27 Nisan 2020 günü Putin’in Suriye Özel Temsilcisi Aleksander Lavrantiev, Ankara’da Dışişlerinden Sedat Önal ile görüşme halindeydi. Masaya silahıyla oturmaya alışmış Moskova’nın korkunç bir eylemde bulunacağını, o gün Ruslar ve Şam yönetimi haricinde belki de hiç kimse bilmiyordu.
Cilvegözü’ne 60 kilometre uzaklıktaki Cebel Zaviye bölgesinde bulunan Balyun köyünde Türk birlikleri gözlem noktasına doğru intikal halindeydi. Zırhlı araçlarla hareket esnasında Mehmetçik, Suriye’nin çeşitli noktalarındaki üslerden kalkan Rus uçakları tarafından saldırıya uğradı. İlk bombalar düştükten sonra araçlarından çıkarak çevredeki binalarda konuşlanan askerler, durumu saniyeler içinde merkez karargâha bildirdi. Devreye giren Genelkurmay, Rus ordusu ile irtibata geçerek “Oradaki bizim askerlerimiz. Bombardımanı derhal kesin!” talimatı iletti. Ancak karşı taraf, bu ifadeleri duymazlıktan geldi; savaş uçakları Mehmetçiğin konuşlandığı binalara da bomba yağdırdı.
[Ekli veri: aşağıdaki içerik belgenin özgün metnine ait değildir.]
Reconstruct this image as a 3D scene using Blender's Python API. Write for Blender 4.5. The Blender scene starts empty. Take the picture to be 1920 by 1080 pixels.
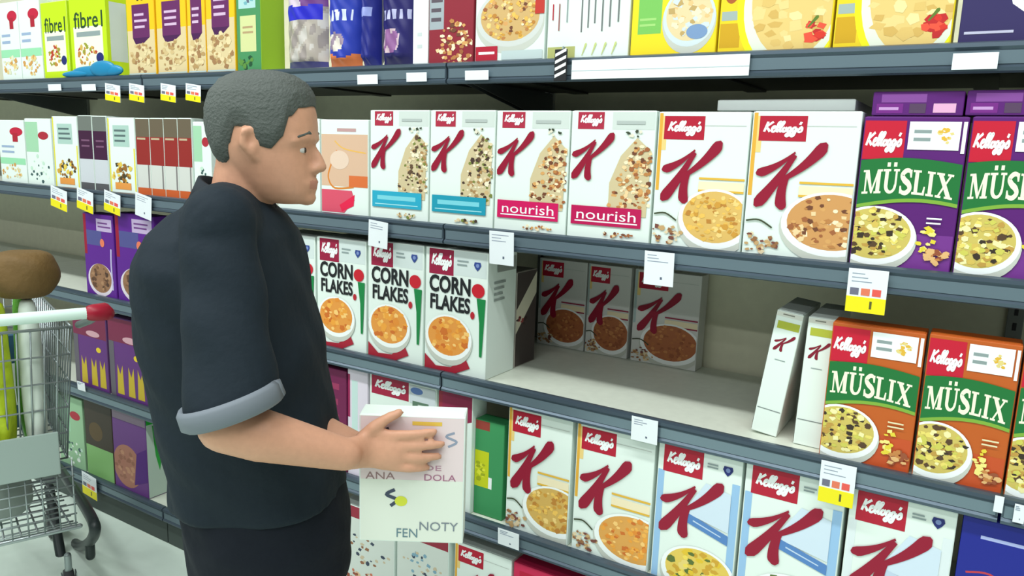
import bpy, bmesh, math, random
from mathutils import Vector, Matrix, Quaternion

S = bpy.context.scene
C = S.collection

# ------------------------------------------------------------------ camera
YAW, PITCH, ROLL, F = 0.551733, 0.175109, 0.0347586, 1432.96   # radians; focal length in pixels of a 1920 px frame
EYE = Vector((0.0, 0.0, 1.5))
_f = Vector((-math.sin(YAW)*math.cos(PITCH), math.cos(YAW)*math.cos(PITCH), -math.sin(PITCH)))
_r = Vector((math.cos(YAW), math.sin(YAW), 0.0))
_u = _r.cross(_f)
RT = math.cos(ROLL)*_r + math.sin(ROLL)*_u
UP = -math.sin(ROLL)*_r + math.cos(ROLL)*_u
FW = _f
cd = bpy.data.cameras.new('camera')
cd.sensor_width = 36.0
cd.lens = F/1920*36.0
cd.clip_start = 0.02
cam = bpy.data.objects.new('camera', cd)
C.objects.link(cam)
m = Matrix((RT, UP, -FW)).transposed().to_4x4()
m.translation = EYE
cam.matrix_world = m
S.camera = cam

# ------------------------------------------------------------------ light of the shop
S.view_settings.view_transform = 'Standard'
S.view_settings.look = 'None'
S.view_settings.gamma = 1.0
S.view_settings.use_curve_mapping = False
S.view_settings.exposure = -1.04
S.cycles.max_bounces = 8
w = bpy.data.worlds.new('shop_ambient')
S.world = w
w.use_nodes = True
w.node_tree.nodes['Background'].inputs[0].default_value = (0.9, 1.0, 0.97, 1)
w.node_tree.nodes['Background'].inputs[1].default_value = 0.55


def tube_light(x, y, z, lx, ly, power):
    l = bpy.data.lights.new('ceiling_tube_light', 'AREA')
    l.shape = 'RECTANGLE'
    l.size, l.size_y = lx, ly
    l.energy = power
    l.color = (0.955, 1.0, 0.985)
    o = bpy.data.objects.new('ceiling_tube_light', l)
    o.location = (x, y, z)
    C.objects.link(o)


for tx in (-4.3, -2.5, -0.7, 1.1):
    tube_light(tx, 0.1, 3.9, 1.5, 0.22, 95)
    tube_light(tx, -1.8, 3.9, 1.5, 0.22, 55)
    tube_light(tx, -4.6, 3.9, 1.5, 0.22, 90)


def at(px, py, Y=1.6):
    """point on the vertical plane y = Y seen at a pixel of the 1920 x 1080 frame"""
    d = FW + RT*((px-960)/F) - UP*((py-540)/F)
    return EYE + d*(Y/d.y)


def deep(px, py, depth):
    d = FW + RT*((px-960)/F) - UP*((py-540)/F)
    return EYE + d*depth


# ------------------------------------------------------------------ materials
def lin(c):
    c /= 255.0
    return c/12.92 if c <= 0.04045 else ((c+0.055)/1.055)**2.4


_M = {}


def M(r, g, b, rough=0.5, metal=0.0, bump=0.0, scale=60.0, spec=0.35):
    k = (r, g, b, rough, metal, bump, scale)
    if k in _M:
        return _M[k]
    mt = bpy.data.materials.new('paint_%d_%d_%d' % (r, g, b))
    mt.use_nodes = True
    nt = mt.node_tree
    p = nt.nodes['Principled BSDF']
    col = (lin(r), lin(g), lin(b), 1)
    p.inputs['Base Color'].default_value = col
    p.inputs['Roughness'].default_value = rough
    p.inputs['Metallic'].default_value = metal
    p.inputs['Specular IOR Level'].default_value = spec
    if bump:
        tc = nt.nodes.new('ShaderNodeTexCoord')
        n = nt.nodes.new('ShaderNodeTexNoise')
        n.inputs['Scale'].default_value = scale
        n.inputs['Detail'].default_value = 4
        nt.links.new(tc.outputs['Object'], n.inputs['Vector'])
        bp = nt.nodes.new('ShaderNodeBump')
        bp.inputs['Strength'].default_value = bump
        bp.inputs['Distance'].default_value = 0.01
        nt.links.new(n.outputs['Fac'], bp.inputs['Height'])
        nt.links.new(bp.outputs['Normal'], p.inputs['Normal'])
        rp = nt.nodes.new('ShaderNodeMix')
        rp.data_type = 'RGBA'
        rp.inputs[6].default_value = tuple(x*0.9 for x in col[:3]) + (1,)
        rp.inputs[7].default_value = tuple(min(1, x*1.08) for x in col[:3]) + (1,)
        nt.links.new(n.outputs['Fac'], rp.inputs[0])
        nt.links.new(rp.outputs[2], p.inputs['Base Color'])
    _M[k] = mt
    return mt


WHITE = M(226, 238, 231)
BRIGHT = M(240, 245, 244)
RED = M(178, 22, 50)
KRED = M(146, 10, 46)
GREY = M(140, 155, 155)
DARK = M(28, 30, 34)
GOLD = M(225, 178, 60)
NAVY = M(32, 42, 110)
PURPLE = M(88, 22, 112)
GREEN = M(26, 112, 52)
TEAL = M(38, 165, 196)
PINK = M(205, 16, 92)
ORANGE = M(190, 92, 30)
YELLOW = M(240, 215, 30)
LIME = M(190, 222, 20)
CREAM = M(228, 220, 178)


# ------------------------------------------------------------------ object helpers
def link(name, mesh, parent=None):
    o = bpy.data.objects.new(name, mesh)
    C.objects.link(o)
    if parent is not None:
        o.parent = parent
    return o


def tag(o, label, cat, group=None):
    o['label'] = label
    o['category'] = cat
    if group:
        o['group'] = group
    return o


def thing(name, label, cat, loc=(0, 0, 0), rz=0.0, group=None):
    o = bpy.data.objects.new(name, None)
    o.empty_display_size = 0.05
    C.objects.link(o)
    o.location = loc
    o.rotation_euler = (0, 0, rz)
    return tag(o, label, cat, group)


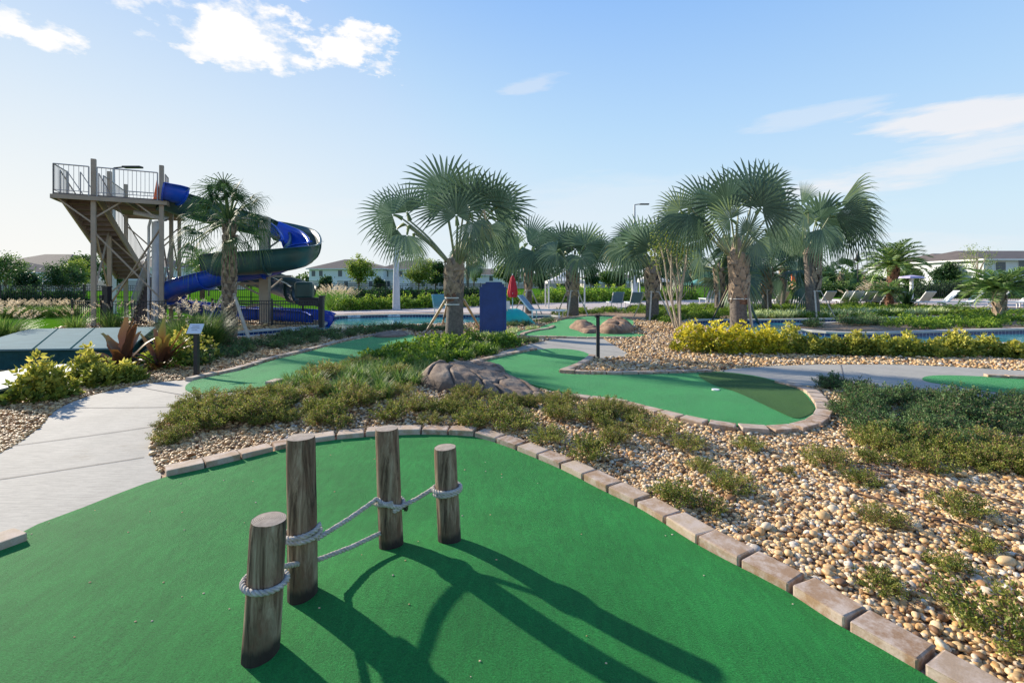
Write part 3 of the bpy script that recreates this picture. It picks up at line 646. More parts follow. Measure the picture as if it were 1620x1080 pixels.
cover('ground_cover', [(735, 533), (780, 528), (830, 523), (850, 519), (862, 521), (825, 528), (818, 533), (790, 536)], 90, [grass_clump(.05, .22, 30, .02, .9, .9)], 'pale', .7, 1.1, 'pale striped grassy planting between the blue panel and far green')
cover('ground_cover', [(815, 541), (850, 538), (856, 544), (820, 547)], 8, DARKF, 'dark', .4, .6, 'small dark green patch beside the pale path behind the middle green')
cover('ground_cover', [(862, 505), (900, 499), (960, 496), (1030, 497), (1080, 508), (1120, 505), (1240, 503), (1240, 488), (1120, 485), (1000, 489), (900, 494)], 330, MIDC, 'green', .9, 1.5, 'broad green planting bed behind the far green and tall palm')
cover('ground_cover', [(1030, 508), (1085, 515), (1088, 506), (1040, 500)], 26, MIDC, 'green', .8, 1.2, 'green planting at the feet of the thin multi-stemmed tree')
cover('ground_cover', [(1240, 503), (1450, 500), (1620, 497), (1620, 494), (1540, 493), (1400, 484), (1240, 486)], 260, MIDC, 'green', .9, 1.5, 'green planting bed between the river and the loungers')
cover('ground_cover', [(1180, 505), (1300, 502), (1440, 499), (1500, 498), (1500, 496), (1300, 499), (1180, 502)], 260, [grass_clump(.06, .4, 26, .035, .8, .8)], 'pale', .8, 1.2, 'row of pale striped blades along the far edge of the river')
cover('ground_cover', [(1400, 515), (1440, 509), (1600, 505), (1760, 505), (1700, 516), (1620, 519), (1500, 521), (1420, 521)], 90, MIDC, 'green', 1.0, 1.7, 'green planting mound on the river island at the right', keep=1)
cover('ground_cover', [(1275, 516), (1290, 514), (1300, 517), (1290, 519)], 4, DARKF, 'dark', .9, 1.2, 'small dark shrub patch at the left tip of the river island', keep=1)
cover('ground_cover', [(1320, 512), (1380, 509), (1400, 513), (1350, 517)], 14, DARKF, 'dark', 1.0, 1.4, 'dark green planting in the middle of the river island', keep=1)
cover('ground_cover', [(1340, 690), (1450, 700), (1560, 715), (1660, 720), (1660, 770), (1560, 750), (1460, 730), (1370, 715)], 34, SCRUB, 'scrub', .6, 1.0, 'olive scrub fringe along the near side of the dark right ground cover')
cover('ground_cover', [(860, 640), (930, 645), (1000, 660), (1060, 680), (1040, 700), (980, 700), (920, 720), (860, 700), (820, 670)], 13, SCRUB, 'scrub', .5, .95, 'patchy olive scrub on pebbles between the rock tip and paver curve')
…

10 uçağın bomba yağdırdığı binalar yıkıldı. Enkaz altında kalan Türk askerlerinden 34’ü şehit düştü. Genelkurmay’ın defalarca kez uyarı göndermesine rağmen ve üstelik intikal istikametinin daha önce bildirilmiş olmasına rağmen, Rus tarafı kasten, bilerek ve isteyerek bombardımana devam etti. Bölgeye yollanan ambulanslar bile vuruldu. Balyun’da planlı bir operasyon dâhilinde Mehmetçiğin kanını akıtan Rus ordusu, saldırıları tam 5 saat boyunca sürdürdü. Ruslar, yaralıların tahliyesi için gönderilmek istenen bir helikopteri bile vurmakla tehdit etti. Bu saldırı doğrudan Türk devletine yapılmış ve hafızalardan asla silinmeyecek bir meydan okumaydı.
20 bini aşkın Rus askeri öldürüldü ama...
Şimdi kaseti başa saralım. Ukrayna işgalinin başladığı 24 Şubat’tan beri Rus ordusunda görevli 20 binden fazla personel öldürüldü. Kiev kaynakları, mayıs sonu itibariyle bu sayının 30 bine dayandığını söylüyor. Bir o kadar askerin de yaralanarak savaş dışı kaldığı belirtiliyor. Bunun yanında Ruslar savaş süresince 204 uçak, 170’i aşkın helikopter, 1300’e yakın tank, 3 bin 100 zırhlı araç, 600 top, yüzlerce roketatar ve 100’ün üzerinde hava savunma sistemini kaybetti. Kremlin’in 13 gemi ve teknesi batırıldı, çeşitli boylarda 460 insansız hava aracı da düşürüldü. Ukrayna envanterinde bulunan 30’u aşkın Bayraktar TB2 SİHA, savaş süresince 800’den fazla operasyona imza attı.
Sıcak savaş ortamının yol açtığı tüm bu ağır tabloya rağmen, Türk milletinin 27 Şubat 2020 acısı dinmedi. O gün akıtılan her damla kanın intikamı bizzat Mehmedçik tarafından alınana kadar da bu acı hep taze kalacak.
İdlib’deki kalleşliği unutmadık, unutmayacağız.